On Tuesday 29 October 2002 02:31 am, Jean Christophe ANDRÉ wrote:
> Hi Ben,
>
> ben écrivait :
> > you're missing the point. running a portmap daemon is the only
> > vulnerability that the 111 port scans are attempting to exploit.
>
> We are not looking for vulnerability.
> We are looking for what is attempting to connect to port 111.
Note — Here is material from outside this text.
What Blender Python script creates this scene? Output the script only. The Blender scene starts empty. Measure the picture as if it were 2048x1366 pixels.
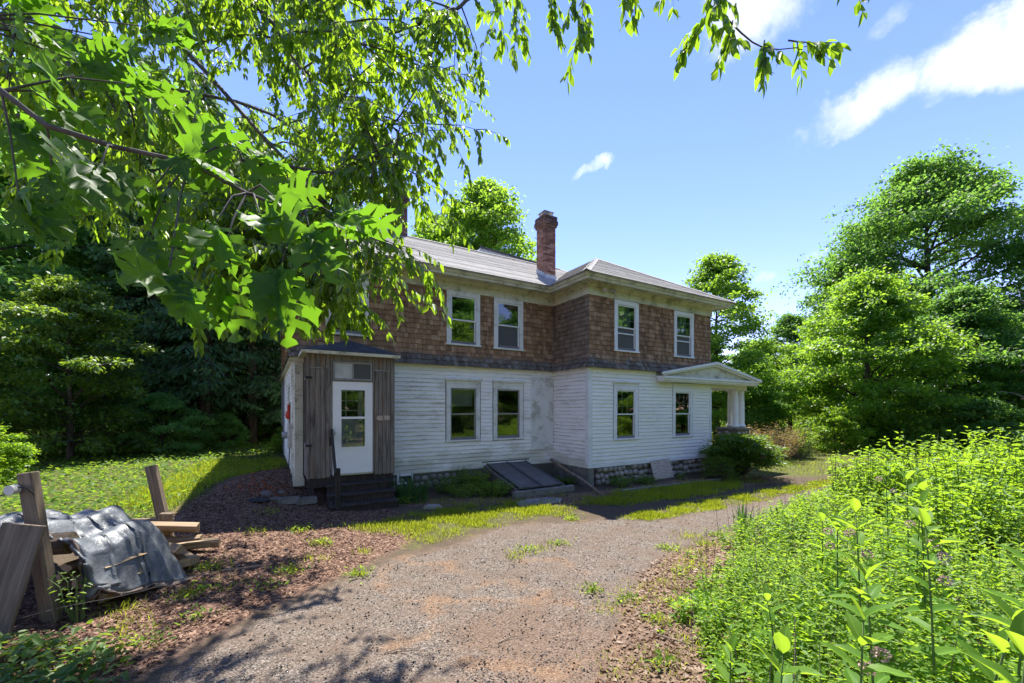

> We just want to know which internal process is trying to connect.
>
> > that attempted exploit is part of the weather of being hooked up,
> > in the same way that 25 is attempted to be used as a mail relay.
>
> I know this very well, since I have multiple servers around the World...
>
> > there are--to the best of my knowledge--no internal apps or daemons
> > that will cause the fashion of log alarm that the op is concerned to
> > address.
>
> Except if *his* concern is really to know which process is doing logs,
> not to be alarmed, but to have the knowledge of what's doing what.
>
> > you're assuming that internal apps attempt external connections.
>
> Nope. Please read first mail of this thread.
>
> > for that to be a possibility, you'd have to have a mighty weird local
> > setup. if you, or anybody, can give me a real example to justify your
> > hypothesis, please do.
>
> Please, just take a look at these:
>  
> http://www.mail-archive.com/debian-security@lists.debian.org/msg07363.html
> http://www.mail-archive.com/debian-security@lists.debian.org/msg07529.html
>

however you derived the impression that i hadn't followed the thread from the 
start, i just don't see where anything i've written in response to the issue 
fails to adress its substance. as i said previously, if you have an example 
to justify your hypothesis, please let me know. i would, honestly, appreciate 
that information. i mean this, sincerely.